May 19, 2000
Some basics: Strut tower braces keep the front suspension geometry intact under hard cornering or braking loads. The fox chassis is made from sheetmetal and fatigues over time. This brace is now factory installed on new mustangs. Now follow along as I tell you how to build this one.
List of Materials:
10' 1" x .080 or .120 wall round tubing
2' 1.5" x .125" flat stock
2 8" x 8" peices of 3/16" (10ga) sheetmetal
11 1.5" x 3/8" grade 8 bolts
19 Sheetmetal 3/8" washers
11 Nylok locknuts
How to build your own strut tower brace
Ok, had to get that out of my system. Follow along and see how easy it is to build a $120 brace for almost $20.
1.Cut the 2' peice of 1/8" flatstock in half for the cowl brace..
2. Drill three 1/2" holes in both peices at the same time. Mark both peices front and top so you can't mix their orientation up later.
3. Weld three bolts though one of the bars from the back so the front has nothing but threads. This will be the inner brace. Paint it now.
4. Remove the plastic cowl cover from the car. several phillips screws hold it in the front and spring clips hold the rear down.

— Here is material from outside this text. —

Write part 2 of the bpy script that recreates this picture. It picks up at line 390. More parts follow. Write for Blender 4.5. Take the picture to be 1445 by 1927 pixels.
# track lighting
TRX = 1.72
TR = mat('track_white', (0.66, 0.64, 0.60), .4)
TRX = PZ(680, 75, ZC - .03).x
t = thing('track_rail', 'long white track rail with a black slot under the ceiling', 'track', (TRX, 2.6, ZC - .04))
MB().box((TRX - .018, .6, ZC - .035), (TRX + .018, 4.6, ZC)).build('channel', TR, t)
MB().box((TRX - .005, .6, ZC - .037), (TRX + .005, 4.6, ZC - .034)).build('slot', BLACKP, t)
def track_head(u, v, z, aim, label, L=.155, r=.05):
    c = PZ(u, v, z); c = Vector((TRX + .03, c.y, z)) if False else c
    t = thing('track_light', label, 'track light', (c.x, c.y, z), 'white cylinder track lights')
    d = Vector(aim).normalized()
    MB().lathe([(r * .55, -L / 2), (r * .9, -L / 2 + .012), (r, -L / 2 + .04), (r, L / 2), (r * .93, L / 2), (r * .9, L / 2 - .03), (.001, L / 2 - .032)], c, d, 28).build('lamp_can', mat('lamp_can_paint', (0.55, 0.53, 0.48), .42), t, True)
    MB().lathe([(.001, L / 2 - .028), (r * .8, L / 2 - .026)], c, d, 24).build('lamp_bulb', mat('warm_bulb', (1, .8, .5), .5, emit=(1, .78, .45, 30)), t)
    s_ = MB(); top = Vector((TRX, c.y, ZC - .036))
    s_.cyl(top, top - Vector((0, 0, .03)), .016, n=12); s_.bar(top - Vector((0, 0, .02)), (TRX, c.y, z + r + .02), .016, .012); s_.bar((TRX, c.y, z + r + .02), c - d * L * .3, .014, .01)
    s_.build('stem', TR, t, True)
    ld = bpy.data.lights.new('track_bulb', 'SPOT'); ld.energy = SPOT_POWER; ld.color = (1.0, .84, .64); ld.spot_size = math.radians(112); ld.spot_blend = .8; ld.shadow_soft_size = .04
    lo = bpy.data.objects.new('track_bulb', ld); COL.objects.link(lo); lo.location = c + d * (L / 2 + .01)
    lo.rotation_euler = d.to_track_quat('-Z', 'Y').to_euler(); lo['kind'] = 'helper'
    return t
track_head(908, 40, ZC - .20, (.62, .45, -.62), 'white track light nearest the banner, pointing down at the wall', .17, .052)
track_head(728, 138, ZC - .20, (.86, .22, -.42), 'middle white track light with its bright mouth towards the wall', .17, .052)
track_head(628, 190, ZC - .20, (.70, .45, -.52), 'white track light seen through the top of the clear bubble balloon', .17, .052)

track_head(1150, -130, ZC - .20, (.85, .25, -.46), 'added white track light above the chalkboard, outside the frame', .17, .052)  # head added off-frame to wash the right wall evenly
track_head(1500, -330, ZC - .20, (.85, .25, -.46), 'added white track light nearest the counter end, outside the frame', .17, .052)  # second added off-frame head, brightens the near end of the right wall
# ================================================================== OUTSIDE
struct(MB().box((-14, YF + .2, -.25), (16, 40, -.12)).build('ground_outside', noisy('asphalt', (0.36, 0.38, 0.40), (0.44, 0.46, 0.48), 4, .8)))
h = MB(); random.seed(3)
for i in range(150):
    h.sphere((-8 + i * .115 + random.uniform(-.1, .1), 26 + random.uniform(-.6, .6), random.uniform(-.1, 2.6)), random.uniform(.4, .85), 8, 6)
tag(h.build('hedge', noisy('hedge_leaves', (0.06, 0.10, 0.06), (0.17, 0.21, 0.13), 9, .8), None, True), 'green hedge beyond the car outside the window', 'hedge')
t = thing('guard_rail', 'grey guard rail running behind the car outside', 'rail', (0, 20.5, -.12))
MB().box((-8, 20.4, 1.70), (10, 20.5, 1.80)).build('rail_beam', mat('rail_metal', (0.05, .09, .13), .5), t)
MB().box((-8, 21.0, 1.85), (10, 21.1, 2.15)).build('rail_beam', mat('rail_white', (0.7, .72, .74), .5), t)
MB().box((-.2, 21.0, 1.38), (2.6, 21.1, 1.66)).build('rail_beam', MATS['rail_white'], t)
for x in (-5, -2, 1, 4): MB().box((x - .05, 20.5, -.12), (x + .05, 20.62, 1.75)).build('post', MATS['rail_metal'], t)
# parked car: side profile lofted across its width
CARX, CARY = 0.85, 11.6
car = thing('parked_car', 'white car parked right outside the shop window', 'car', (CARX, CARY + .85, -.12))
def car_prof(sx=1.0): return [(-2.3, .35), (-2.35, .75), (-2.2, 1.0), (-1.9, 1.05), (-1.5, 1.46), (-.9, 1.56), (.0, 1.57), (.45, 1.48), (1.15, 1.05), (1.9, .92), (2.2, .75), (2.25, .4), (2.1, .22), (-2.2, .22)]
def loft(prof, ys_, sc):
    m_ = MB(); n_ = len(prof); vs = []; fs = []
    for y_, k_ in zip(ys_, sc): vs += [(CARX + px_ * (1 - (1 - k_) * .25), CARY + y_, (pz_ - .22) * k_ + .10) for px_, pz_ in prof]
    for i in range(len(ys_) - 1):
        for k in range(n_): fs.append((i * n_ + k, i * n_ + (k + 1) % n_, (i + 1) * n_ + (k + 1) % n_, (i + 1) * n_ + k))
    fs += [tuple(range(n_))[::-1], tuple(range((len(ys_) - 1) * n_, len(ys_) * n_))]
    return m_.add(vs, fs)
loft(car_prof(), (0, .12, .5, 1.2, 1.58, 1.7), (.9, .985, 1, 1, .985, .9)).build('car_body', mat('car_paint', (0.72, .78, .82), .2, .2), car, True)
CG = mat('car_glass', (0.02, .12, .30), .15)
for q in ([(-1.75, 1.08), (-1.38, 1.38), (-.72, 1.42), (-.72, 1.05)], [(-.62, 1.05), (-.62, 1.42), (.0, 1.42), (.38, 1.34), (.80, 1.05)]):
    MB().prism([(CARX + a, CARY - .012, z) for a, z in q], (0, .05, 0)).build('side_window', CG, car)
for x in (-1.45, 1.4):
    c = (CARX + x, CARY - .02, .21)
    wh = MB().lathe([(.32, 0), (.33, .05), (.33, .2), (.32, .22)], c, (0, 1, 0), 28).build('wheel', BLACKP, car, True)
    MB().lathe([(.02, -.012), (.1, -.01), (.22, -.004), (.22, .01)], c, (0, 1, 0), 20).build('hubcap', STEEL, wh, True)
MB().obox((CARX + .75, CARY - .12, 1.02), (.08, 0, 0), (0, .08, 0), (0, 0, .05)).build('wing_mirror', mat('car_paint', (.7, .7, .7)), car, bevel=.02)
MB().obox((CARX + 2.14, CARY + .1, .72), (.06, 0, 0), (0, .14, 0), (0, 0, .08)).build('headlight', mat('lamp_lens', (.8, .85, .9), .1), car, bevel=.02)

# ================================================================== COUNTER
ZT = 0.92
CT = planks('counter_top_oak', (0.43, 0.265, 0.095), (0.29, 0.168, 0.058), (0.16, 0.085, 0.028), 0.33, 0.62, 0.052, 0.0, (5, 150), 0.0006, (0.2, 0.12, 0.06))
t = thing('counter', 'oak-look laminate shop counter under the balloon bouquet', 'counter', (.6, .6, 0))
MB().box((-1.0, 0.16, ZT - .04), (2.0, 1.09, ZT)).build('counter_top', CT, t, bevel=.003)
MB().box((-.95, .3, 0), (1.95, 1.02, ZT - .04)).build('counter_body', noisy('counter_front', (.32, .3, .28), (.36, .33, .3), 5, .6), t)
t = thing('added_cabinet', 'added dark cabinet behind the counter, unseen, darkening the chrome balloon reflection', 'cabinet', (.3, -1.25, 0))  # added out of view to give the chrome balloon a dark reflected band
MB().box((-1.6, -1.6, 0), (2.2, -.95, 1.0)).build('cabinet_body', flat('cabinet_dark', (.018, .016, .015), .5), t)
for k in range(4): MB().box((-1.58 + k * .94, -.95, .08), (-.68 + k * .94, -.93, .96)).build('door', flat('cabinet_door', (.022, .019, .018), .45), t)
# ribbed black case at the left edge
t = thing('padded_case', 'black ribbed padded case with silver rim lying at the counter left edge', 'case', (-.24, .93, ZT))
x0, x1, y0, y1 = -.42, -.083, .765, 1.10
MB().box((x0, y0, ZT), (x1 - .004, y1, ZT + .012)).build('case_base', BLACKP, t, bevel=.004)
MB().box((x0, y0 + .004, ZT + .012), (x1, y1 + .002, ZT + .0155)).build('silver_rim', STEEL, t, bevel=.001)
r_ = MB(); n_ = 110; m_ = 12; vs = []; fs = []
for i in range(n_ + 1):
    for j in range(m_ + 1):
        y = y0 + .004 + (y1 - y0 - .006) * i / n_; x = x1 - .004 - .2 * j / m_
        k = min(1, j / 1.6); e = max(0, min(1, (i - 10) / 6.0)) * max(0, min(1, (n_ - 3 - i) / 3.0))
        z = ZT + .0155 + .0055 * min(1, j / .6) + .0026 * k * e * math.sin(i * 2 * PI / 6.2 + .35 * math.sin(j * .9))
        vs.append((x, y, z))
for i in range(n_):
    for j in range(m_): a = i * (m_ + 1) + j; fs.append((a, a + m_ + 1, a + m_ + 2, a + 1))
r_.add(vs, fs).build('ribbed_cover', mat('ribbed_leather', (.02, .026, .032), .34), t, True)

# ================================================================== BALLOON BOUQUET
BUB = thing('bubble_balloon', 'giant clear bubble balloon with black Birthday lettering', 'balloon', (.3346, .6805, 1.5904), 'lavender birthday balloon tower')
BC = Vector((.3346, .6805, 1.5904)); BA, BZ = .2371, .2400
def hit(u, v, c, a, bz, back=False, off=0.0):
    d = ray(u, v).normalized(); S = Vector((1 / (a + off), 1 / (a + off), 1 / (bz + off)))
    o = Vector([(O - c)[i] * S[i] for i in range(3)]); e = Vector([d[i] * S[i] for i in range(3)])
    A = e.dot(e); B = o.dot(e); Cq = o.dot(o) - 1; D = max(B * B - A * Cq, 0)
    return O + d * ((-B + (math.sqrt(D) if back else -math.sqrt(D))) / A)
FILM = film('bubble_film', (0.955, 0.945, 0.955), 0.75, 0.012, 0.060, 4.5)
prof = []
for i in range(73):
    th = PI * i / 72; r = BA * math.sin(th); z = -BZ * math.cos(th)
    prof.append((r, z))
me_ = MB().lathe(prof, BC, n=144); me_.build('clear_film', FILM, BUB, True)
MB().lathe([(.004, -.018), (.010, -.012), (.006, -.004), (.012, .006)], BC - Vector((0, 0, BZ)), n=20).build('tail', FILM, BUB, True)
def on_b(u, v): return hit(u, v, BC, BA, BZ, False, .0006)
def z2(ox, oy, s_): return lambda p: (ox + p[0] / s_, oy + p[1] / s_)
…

5. Take the other bar and place it on the engine bay side of the cowl oriented up and front. You may have to move some stuff around to make room for the brace. Mark the holes on the cowl, remove the bar and drill the holes.
6. Now put the inner cowl brace through the holes from inside the cowl. Tack weld the brace from the front through the bolt holes. Being careful not to build up too much weld. This will hold the inner brace on if you ever have to remove the brace to work on the engine. Paint any areas where you welded.
7. Put the cowl cover back on.
8. Now attach the outer cowl brace to the cowl and take a five minute break.
9. Breaks over. There is no easy way to describe this so look at the pictures and your car to figure out how to bend and cut the 3/16" peices of metal so they fit the contour of the strut towers and inner fender to make the strut tower mounts.
10. Easiest way is to bend the metal 90 degrees so you have a 5" leg and a 3" leg. Put in the fold so 3" sticks above the strut towers top lip.
11. Scribe the strut brace so you can cut the 3" x 5" leg that stuck above the tower off. Bend the other 3" x 3" leg down and make a cap to the other leg. Cut it flush and weld the seam.
12. Ok, now figure out how to da a mirror image for the other side.
13. Now drill one 1/2" hole in the fender leg and three 1/2" holes in the strut tower side of the brace mount.
14. Lay the mounts out, mark and drill the holes on the tower and inner fender. Bolt them on using a two washers for each bolt. Take a break.
15. Now comes the fun part. Cut the 1" tube about 6' long. you'll only end up spanning 43.5" across the towers, but the extra will help with the bends and allow you to shift it left or right before final fitting.
16. On my carb installation I only had to make one bend. The goal is to get the crosspeice as high as the hood will allow and far enough forward that it'll clear the intake or air cleaner in my case. Your on your own here. You may want to bend a peice of clothes hanger as a guide. Take you time with the bends because this tubing will collapse if too much force is applied to it. spread out the bend over several inches for the strongest peice.
17. Once you have the bar positioned so the bends are where you want them cut one of the legs off to fit. Then doublecheck the other leg before trimming it off. It took be several cuts before it fit between the towers mounts correctly.
18. Tack weld the crosspeice in place once you are tripple sure it in the correct position and the hood will still close. (forgot that didn't ya) Time for a break.
19. Using another coat hanger figure out the diagonal brace bend and cut them long. Then final cut and finally file the crosspeice contour into the ends.
20. Finally tack weld the diagonals securely. Remove your new brace, finish welding the bars on and paint it your favorite color. I chose flat black for a factory look.